Show all lines from the listing below that contain "wide".

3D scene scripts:
# # # # #

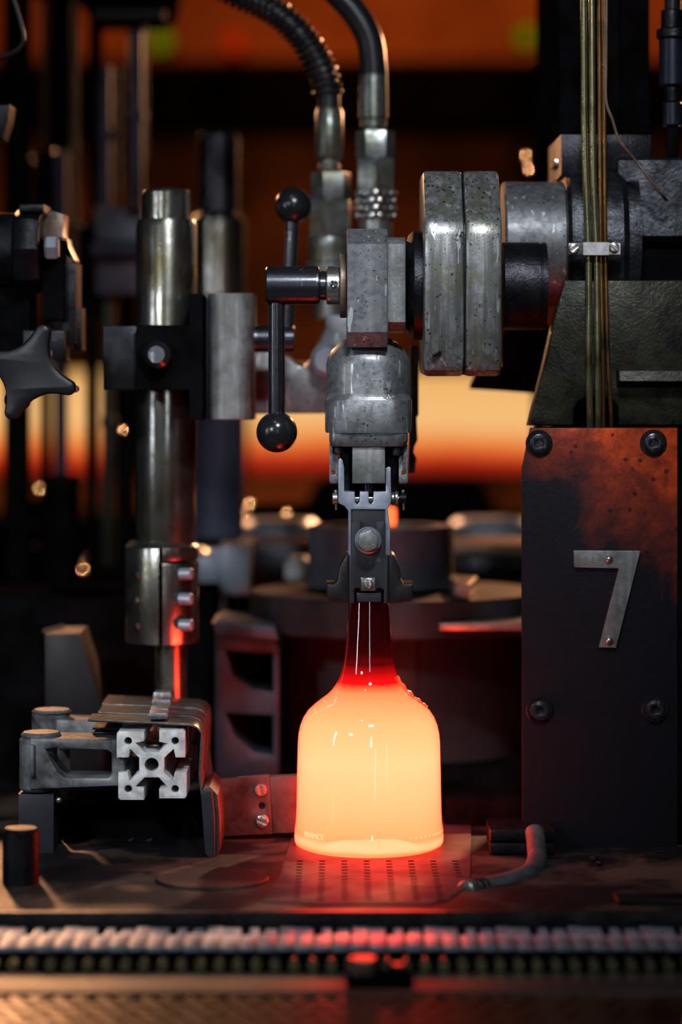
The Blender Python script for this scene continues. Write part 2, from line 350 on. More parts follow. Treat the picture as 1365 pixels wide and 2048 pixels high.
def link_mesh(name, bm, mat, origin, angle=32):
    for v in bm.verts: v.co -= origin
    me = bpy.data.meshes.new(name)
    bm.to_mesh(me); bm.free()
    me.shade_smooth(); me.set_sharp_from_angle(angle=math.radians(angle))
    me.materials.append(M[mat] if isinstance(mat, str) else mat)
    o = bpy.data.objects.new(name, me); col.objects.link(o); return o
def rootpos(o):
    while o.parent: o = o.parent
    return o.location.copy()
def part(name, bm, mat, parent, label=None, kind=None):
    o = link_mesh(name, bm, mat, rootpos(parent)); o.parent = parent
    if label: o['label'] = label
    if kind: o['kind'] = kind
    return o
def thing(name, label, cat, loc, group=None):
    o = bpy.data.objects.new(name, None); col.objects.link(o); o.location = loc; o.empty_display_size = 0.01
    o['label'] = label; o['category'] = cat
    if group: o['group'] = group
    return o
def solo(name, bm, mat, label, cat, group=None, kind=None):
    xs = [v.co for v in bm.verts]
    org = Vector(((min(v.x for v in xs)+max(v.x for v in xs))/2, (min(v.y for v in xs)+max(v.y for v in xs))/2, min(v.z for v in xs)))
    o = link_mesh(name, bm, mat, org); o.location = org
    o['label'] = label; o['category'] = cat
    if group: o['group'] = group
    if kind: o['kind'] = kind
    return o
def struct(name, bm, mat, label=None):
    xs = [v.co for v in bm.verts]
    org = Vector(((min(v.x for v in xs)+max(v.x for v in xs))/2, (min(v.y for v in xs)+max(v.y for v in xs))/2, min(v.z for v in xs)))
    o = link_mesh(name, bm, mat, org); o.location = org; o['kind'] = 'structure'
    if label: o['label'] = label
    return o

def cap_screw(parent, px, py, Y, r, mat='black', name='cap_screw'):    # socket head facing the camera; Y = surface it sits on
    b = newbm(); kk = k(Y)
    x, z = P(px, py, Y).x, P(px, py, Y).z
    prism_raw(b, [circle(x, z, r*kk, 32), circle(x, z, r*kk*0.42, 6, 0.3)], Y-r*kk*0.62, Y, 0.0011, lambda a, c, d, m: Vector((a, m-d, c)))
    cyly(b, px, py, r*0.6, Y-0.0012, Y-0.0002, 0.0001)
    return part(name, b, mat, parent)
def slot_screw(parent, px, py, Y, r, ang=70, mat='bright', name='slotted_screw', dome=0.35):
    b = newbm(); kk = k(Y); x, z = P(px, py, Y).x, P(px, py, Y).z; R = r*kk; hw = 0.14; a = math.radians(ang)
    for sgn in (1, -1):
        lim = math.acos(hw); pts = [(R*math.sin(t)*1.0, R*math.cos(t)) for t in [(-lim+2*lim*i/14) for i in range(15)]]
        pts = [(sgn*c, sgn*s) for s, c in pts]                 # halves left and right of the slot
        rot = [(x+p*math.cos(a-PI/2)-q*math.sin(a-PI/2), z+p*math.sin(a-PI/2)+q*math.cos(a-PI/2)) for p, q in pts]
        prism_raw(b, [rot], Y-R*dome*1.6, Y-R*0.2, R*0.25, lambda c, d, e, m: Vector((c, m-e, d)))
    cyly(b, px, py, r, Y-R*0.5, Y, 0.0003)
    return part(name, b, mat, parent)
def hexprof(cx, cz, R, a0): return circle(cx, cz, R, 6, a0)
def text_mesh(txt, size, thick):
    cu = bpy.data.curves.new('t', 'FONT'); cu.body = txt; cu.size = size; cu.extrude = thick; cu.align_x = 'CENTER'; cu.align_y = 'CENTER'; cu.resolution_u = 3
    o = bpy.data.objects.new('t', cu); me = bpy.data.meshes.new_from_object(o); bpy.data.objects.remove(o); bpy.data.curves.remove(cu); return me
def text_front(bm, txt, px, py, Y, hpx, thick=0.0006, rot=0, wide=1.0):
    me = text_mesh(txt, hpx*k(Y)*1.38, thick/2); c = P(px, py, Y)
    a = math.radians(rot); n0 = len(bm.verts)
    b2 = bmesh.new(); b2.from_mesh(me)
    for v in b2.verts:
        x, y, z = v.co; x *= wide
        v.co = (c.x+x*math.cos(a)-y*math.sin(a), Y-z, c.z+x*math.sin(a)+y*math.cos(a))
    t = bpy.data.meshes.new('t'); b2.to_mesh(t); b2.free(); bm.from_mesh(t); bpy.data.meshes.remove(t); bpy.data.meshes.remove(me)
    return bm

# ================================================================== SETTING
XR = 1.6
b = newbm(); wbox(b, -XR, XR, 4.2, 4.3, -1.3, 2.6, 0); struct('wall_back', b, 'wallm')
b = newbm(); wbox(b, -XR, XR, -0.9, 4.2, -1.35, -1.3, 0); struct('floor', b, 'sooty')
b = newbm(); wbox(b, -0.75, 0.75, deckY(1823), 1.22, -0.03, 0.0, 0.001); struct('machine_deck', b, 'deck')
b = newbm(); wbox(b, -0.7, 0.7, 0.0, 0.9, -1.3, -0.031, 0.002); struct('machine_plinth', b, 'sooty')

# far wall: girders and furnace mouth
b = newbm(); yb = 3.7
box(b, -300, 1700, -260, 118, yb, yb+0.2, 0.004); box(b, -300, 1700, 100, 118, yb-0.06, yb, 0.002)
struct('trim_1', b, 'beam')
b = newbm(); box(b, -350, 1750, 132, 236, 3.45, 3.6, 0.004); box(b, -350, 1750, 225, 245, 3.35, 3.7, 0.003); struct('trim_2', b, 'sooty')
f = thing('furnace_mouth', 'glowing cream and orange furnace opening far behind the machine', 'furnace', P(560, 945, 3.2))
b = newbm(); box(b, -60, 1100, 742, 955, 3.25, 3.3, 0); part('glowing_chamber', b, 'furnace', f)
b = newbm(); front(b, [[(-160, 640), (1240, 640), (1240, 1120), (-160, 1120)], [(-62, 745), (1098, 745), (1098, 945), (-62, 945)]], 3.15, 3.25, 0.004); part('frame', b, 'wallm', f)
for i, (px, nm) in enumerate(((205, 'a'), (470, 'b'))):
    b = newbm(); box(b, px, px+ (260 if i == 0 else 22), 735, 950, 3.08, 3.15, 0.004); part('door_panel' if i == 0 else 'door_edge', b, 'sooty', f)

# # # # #

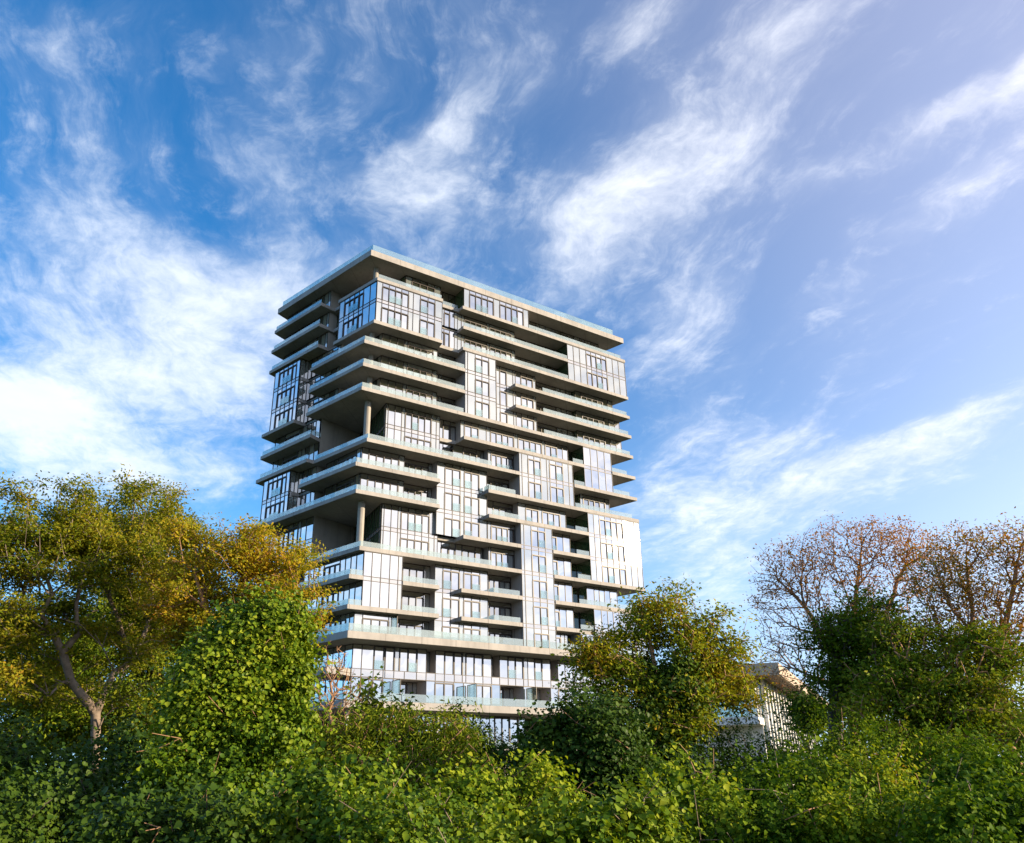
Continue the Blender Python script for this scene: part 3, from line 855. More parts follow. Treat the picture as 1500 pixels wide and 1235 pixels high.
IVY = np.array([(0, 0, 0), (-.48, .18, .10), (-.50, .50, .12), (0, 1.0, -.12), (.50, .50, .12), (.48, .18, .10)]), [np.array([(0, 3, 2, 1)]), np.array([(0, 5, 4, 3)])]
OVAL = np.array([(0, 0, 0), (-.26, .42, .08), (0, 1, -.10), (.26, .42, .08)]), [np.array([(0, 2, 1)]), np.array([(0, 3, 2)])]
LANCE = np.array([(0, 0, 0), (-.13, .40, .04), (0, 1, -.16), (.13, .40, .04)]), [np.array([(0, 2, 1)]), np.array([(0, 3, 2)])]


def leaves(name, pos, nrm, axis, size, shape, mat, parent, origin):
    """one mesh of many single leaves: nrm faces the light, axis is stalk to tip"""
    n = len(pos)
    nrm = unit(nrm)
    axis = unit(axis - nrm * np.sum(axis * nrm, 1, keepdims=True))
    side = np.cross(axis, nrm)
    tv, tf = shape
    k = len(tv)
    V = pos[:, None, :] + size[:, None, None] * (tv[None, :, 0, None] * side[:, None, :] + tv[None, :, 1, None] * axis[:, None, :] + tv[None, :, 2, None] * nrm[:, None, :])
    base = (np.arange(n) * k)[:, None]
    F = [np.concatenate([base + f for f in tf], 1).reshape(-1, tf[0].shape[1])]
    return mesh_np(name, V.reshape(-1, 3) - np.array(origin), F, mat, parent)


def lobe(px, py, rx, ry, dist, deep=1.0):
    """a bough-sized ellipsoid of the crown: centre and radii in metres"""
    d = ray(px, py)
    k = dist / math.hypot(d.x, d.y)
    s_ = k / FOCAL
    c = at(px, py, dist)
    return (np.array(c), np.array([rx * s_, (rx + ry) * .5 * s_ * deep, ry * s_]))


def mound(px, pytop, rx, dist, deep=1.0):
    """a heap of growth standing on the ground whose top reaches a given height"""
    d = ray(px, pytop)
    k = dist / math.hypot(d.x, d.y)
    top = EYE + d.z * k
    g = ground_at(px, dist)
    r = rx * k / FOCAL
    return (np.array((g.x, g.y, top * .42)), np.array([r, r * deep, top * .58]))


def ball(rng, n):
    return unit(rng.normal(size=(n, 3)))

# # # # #

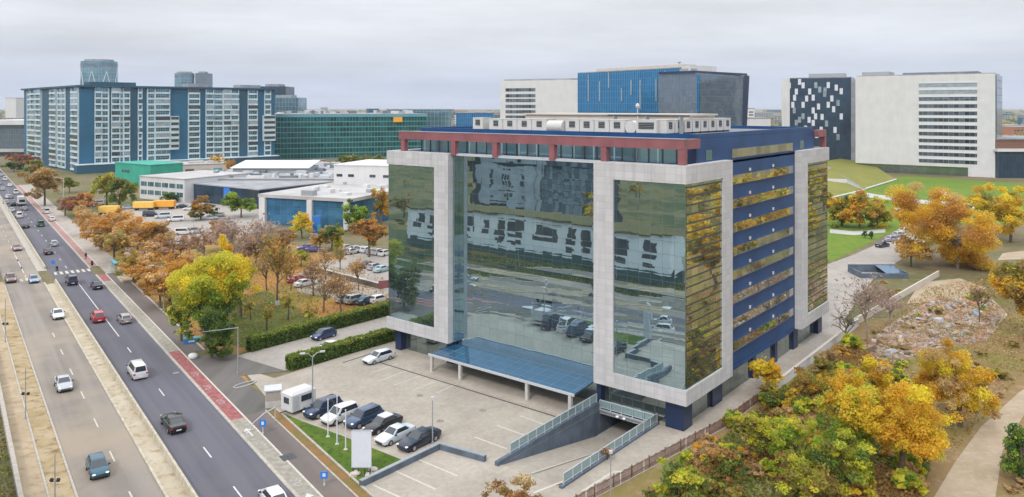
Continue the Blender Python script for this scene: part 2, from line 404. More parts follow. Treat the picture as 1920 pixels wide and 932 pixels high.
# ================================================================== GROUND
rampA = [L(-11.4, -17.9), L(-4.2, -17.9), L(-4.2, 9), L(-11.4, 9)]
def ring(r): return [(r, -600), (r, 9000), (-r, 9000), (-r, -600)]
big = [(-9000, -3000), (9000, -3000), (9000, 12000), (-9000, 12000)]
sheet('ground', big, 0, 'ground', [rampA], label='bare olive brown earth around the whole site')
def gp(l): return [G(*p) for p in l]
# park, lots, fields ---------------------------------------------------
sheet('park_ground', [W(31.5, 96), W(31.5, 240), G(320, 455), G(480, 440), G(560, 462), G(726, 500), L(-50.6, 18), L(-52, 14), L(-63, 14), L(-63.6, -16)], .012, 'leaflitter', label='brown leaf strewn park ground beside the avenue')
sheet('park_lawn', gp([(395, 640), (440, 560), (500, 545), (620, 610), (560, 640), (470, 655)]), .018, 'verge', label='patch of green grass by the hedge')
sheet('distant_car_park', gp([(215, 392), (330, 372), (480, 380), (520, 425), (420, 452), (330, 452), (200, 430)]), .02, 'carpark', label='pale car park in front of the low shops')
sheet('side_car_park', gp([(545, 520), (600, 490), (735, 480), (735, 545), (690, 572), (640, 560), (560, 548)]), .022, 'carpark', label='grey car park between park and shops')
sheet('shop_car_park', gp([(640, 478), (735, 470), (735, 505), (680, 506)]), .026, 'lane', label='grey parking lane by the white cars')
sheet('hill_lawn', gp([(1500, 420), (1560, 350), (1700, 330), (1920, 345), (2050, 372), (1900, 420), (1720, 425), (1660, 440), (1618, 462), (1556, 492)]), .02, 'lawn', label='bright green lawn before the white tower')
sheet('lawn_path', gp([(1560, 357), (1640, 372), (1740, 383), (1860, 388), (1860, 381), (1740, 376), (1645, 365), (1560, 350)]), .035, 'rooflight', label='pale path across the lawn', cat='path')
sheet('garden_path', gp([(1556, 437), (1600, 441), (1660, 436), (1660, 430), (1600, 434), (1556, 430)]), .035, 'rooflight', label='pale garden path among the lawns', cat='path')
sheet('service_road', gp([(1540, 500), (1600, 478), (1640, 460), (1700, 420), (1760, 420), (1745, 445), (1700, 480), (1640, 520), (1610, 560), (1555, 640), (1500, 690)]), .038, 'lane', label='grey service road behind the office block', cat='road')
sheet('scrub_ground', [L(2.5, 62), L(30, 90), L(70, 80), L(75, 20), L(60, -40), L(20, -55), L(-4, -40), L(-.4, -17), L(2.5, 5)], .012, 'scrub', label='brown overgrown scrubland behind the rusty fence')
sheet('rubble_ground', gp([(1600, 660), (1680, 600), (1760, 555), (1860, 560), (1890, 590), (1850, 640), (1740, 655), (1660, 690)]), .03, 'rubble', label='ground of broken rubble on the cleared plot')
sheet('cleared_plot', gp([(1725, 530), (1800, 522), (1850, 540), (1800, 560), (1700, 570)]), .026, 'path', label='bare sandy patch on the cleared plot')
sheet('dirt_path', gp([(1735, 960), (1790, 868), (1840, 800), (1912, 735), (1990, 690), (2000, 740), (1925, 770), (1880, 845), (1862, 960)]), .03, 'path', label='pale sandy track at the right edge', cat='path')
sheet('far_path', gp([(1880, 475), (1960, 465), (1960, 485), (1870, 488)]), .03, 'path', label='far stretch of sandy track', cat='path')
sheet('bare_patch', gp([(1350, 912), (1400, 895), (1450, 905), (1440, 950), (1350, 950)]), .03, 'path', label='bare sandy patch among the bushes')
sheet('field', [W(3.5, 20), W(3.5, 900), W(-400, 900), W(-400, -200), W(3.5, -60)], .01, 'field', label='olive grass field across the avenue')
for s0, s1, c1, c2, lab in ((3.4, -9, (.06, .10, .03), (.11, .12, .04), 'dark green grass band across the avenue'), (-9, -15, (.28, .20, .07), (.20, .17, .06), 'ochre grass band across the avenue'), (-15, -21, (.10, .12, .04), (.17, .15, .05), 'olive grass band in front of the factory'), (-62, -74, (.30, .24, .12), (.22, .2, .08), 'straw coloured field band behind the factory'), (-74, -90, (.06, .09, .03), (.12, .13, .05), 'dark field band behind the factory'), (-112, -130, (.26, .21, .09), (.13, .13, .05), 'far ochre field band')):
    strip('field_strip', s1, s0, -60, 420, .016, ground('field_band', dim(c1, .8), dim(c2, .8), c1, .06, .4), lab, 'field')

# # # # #

## [Task result]
The Blender Python script for this scene continues. Write part 2, from line 350 on. More parts follow. Treat the picture as 1365 pixels wide and 2048 pixels high.
def text_front(bm, txt, px, py, Y, hpx, thick=0.0006, rot=0, wide=1.0):
        x, y, z = v.co; x *= wide
Continue the Blender Python script for this scene: part 3, from line 855. More parts follow. Treat the picture as 1500 pixels wide and 1235 pixels high.
Continue the Blender Python script for this scene: part 2, from line 404. More parts follow. Treat the picture as 1920 pixels wide and 932 pixels high.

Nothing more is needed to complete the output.